Toward Honest Language Models for Deductive Reasoning
Jiarui Liu, Kaustubh Dhole, Yingheng Wang, Haoyang Wen, Sarah Zhang, Haitao Mao, Gaotang Li, Neeraj Varshney, Jingguo Liu, Xiaoman Pan
TL;DR
The paper tackles honest deductive reasoning by separating answerability from knowledge, and introduces GraphLA and GraphLI to test whether models can derive conclusions only when entailed and abstain otherwise. It shows that standard prompting and common RL/SFT methods struggle, especially as problem depth grows. The authors propose Anchor, a ground-truth trajectory–injected reinforcement learning approach, which unifies supervised and reinforcement signals to stabilize training and promote honest abstention. Across two datasets and multiple model scales, Anchor outperforms baselines and synergizes with curriculum learning to achieve robust honest reasoning.

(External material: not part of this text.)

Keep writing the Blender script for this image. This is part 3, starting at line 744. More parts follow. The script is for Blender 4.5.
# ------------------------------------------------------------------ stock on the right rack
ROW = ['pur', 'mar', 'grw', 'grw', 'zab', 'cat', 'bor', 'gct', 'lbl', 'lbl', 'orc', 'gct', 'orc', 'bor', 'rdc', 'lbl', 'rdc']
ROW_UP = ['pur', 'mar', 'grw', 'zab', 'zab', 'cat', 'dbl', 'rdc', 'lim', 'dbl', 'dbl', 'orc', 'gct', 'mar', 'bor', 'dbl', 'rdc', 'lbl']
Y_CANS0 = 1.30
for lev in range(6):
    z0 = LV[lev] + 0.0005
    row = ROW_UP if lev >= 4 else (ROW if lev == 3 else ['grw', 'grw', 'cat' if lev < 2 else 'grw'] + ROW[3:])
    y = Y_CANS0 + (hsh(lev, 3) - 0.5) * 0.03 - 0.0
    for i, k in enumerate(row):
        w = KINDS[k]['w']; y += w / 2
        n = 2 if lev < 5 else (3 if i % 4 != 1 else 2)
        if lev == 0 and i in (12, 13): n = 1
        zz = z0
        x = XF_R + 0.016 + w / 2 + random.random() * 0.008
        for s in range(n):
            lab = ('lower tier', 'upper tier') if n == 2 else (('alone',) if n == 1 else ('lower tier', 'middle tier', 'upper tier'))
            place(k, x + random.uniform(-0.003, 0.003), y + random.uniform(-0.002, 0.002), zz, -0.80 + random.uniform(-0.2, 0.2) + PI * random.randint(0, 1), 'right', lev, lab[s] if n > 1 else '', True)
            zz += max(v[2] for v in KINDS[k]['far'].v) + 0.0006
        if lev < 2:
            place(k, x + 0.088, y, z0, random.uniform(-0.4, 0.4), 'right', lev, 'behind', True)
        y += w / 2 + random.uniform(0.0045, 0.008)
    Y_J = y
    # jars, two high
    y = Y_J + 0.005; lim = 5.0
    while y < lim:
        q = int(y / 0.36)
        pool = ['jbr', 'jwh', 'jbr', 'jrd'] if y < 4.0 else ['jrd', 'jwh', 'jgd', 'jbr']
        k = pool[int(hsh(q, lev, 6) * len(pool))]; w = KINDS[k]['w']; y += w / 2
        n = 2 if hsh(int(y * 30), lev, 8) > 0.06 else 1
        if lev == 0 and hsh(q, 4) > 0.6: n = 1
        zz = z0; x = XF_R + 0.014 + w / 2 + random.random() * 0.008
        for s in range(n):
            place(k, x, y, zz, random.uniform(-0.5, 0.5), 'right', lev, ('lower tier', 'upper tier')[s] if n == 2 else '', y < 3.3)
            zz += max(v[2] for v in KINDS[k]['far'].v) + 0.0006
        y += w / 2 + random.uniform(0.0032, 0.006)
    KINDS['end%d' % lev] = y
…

This work highlights the critical role of training dynamics in enabling reliable, abstaining reasoning in language models and provides practical methods for more trustworthy reasoning systems.
Abstract
Deductive reasoning is the process of deriving conclusions strictly from the given premises, without relying on external knowledge. We define honesty in this setting as a model's ability to respond only when the conclusion is logically entailed by the premises, and to abstain otherwise. However, current language models often fail to reason honestly, producing unwarranted answers when the input is insufficient. To study this challenge, we formulate honest deductive reasoning as multi-step tasks where models must either derive the correct conclusion or abstain. We curate two datasets from graph structures, one for linear algebra and one for logical inference, and introduce unanswerable cases by randomly perturbing an edge in half of the instances. We find that prompting and existing training methods, including GRPO with or without supervised fine-tuning initialization, struggle on these tasks. In particular, GRPO optimize only for final task outcomes, leaving models vulnerable to collapse when negative rewards dominate early training. To address this, we propose ACNCHOR, a reinforcement learning method that injects ground truth trajectories into rollouts, preventing early training collapse. Our results demonstrate that this method stabilizes learning and significantly improves the overall reasoning performance, underscoring the importance of training dynamics for enabling honest deductive reasoning in language models.